海老原: なるほど。部活や行事は直接役立てることもできそうですね。あと「基本は一緒」というお話を伺って思ったのですが、大人が論理思考を学ぶとき、これまでと違う思考方法が必要になる。そのとき今までの固定観念を崩すアンラーンが必要と言われます。高校生の場合、不必要な固定概念がまだあまりインプットされていないので、本質的な論理思考を受け入れやすい、というのはありそうですね。頭が柔らかいうちに論理思考を学んでおく意義は大きいと思います。
高橋: それはあるかもしれません。その意味では本当は小学生くらいからやっておきたいところですね。あと、先ほど「事例を社会人とは変える」と言いましたが、高校生は実は、大人が思っているよりビジネスのことを理解できる、というのが僕の肌感覚です。例えば「メカニズム(仕組み)の工夫をしている事例を身の回りに見つけてみよう」という課題を出すと、ビジネスモデルに着目したものが、じゃんじゃん出てきます。特に自分たちが消費者として普段接しているものについては。

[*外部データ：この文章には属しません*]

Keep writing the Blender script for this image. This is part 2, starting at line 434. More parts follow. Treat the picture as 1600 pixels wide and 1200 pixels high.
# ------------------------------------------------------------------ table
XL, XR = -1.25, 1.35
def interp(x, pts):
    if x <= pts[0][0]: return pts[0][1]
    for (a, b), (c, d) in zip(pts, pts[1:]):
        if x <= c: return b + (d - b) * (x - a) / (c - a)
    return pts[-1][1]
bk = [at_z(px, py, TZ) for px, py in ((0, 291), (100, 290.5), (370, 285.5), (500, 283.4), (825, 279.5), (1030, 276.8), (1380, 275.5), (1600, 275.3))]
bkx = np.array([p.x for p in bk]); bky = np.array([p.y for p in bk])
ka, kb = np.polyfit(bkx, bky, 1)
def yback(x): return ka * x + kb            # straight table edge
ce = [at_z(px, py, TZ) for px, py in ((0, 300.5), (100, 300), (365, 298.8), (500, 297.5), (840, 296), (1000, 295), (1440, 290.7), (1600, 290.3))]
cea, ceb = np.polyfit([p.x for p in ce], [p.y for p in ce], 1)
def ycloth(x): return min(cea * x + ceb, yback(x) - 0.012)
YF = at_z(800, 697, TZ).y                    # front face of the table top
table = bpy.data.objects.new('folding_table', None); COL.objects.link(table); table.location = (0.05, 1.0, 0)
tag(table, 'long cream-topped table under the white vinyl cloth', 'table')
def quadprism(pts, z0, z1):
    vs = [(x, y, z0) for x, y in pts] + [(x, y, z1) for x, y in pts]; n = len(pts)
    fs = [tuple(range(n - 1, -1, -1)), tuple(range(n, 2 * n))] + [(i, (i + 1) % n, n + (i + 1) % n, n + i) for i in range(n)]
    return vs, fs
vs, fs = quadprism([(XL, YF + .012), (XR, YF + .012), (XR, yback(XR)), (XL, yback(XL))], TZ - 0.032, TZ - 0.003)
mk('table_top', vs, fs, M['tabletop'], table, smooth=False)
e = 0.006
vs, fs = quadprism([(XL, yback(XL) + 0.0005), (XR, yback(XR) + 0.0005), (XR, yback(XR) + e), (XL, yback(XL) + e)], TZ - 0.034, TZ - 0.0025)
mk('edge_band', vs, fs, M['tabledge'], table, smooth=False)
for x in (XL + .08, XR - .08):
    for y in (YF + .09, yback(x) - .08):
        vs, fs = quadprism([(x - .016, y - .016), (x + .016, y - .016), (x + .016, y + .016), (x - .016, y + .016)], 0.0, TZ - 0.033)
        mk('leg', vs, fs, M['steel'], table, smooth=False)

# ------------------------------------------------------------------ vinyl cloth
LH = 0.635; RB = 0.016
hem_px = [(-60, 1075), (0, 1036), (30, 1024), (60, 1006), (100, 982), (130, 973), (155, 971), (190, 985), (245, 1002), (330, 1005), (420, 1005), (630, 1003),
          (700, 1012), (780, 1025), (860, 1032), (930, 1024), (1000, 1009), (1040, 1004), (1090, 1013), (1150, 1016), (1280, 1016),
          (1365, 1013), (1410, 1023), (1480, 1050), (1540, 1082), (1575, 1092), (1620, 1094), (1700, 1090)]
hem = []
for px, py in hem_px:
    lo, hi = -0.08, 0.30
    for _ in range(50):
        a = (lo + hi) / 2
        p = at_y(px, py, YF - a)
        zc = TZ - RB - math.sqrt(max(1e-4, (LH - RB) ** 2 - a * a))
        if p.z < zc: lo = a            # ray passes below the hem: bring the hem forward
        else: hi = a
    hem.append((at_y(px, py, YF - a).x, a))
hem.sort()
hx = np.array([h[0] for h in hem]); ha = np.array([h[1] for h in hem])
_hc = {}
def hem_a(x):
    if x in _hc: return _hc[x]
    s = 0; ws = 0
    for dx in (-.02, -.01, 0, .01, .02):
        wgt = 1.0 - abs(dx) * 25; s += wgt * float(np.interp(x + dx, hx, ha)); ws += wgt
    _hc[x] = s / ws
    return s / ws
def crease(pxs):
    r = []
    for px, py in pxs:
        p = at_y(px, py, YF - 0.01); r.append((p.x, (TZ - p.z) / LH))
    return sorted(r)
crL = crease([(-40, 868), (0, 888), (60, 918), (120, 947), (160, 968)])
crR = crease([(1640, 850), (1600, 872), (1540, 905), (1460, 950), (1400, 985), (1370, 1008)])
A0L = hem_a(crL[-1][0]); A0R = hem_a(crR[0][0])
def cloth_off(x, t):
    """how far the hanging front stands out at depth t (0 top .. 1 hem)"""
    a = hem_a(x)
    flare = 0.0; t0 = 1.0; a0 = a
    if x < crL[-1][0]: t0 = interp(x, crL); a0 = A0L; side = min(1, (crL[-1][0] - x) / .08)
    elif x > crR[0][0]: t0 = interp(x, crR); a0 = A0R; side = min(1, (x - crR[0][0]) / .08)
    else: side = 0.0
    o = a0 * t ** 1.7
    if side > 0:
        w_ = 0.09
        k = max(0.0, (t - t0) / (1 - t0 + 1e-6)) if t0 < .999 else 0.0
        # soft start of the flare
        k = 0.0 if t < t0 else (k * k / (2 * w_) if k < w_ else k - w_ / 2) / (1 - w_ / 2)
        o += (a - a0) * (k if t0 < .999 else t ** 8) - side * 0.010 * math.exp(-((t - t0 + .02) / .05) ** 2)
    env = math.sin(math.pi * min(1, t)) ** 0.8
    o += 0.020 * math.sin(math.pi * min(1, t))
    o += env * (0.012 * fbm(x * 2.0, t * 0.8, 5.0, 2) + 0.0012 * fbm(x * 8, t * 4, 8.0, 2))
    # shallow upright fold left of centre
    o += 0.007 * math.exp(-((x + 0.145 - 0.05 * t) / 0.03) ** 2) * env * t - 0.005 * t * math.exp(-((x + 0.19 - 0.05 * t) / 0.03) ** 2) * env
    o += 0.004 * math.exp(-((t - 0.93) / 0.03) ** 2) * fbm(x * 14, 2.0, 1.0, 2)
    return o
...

海老原: そうやって裏側の仕組みを理解しておくと「タダだから」と安易に飛びつかなくなるかもしれませんね。
高橋: そう思います。
高橋: あともう一つ、今年特殊だったのは、当初対面で行う予定だった授業が、初めの頃オンラインになったことです。これはけっこう大きな意味を持ったかもしれません。
海老原: それはどういうことですか?
高橋: MSクラスだけは全員がタブレットを持っているんです。それを使ってオンラインでリアルタイム対話型の授業を行いました。他のクラスもオンラインで授業は行っていたのですが、チャットや音声対話までフルに使ったのはこのクラスだけだったので、ここで得たノウハウは今後につなげられそうです。2021年度から中1と高1はタブレットPC(Microsoft Surface)を持つようになるとのことですし。
海老原: 先ほどの全校展開ですね。
海老原: ところで「論理思考とリーダーシップ」の授業はとしさんが担当されたのですか?
高橋: いえ、僕は1回だけで、あとは副校長先生が担当されました。
海老原: すごいですね。普通だとIT系に強い先生か若手の先生になりそうですが。
高橋: そういう先生もサポートしてくださいましたし、若手にいろいろ任せるのも叔与野ではよくあります。でも今回は副校長先生自らが担当されていました。これはこれでとても意味があると思っています。
海老原: 今回は淑徳与野サポートシリーズ最終回です。このあともいろいろ仕掛けは続いていくものと思います。今後どうなっていくと良い、と考えていることはありますか?
高橋: いまの方向にどんどん進んでいけば良いと思います。「考える」「人とコラボする」「自分から動く」力と姿勢を高める方向に進むことですね。そして、学ぶ能力と学ぶ意識の両方がさらに高まる、いわば「学ぶエンジンを搭載する場」になって行ったら素晴らしいですね。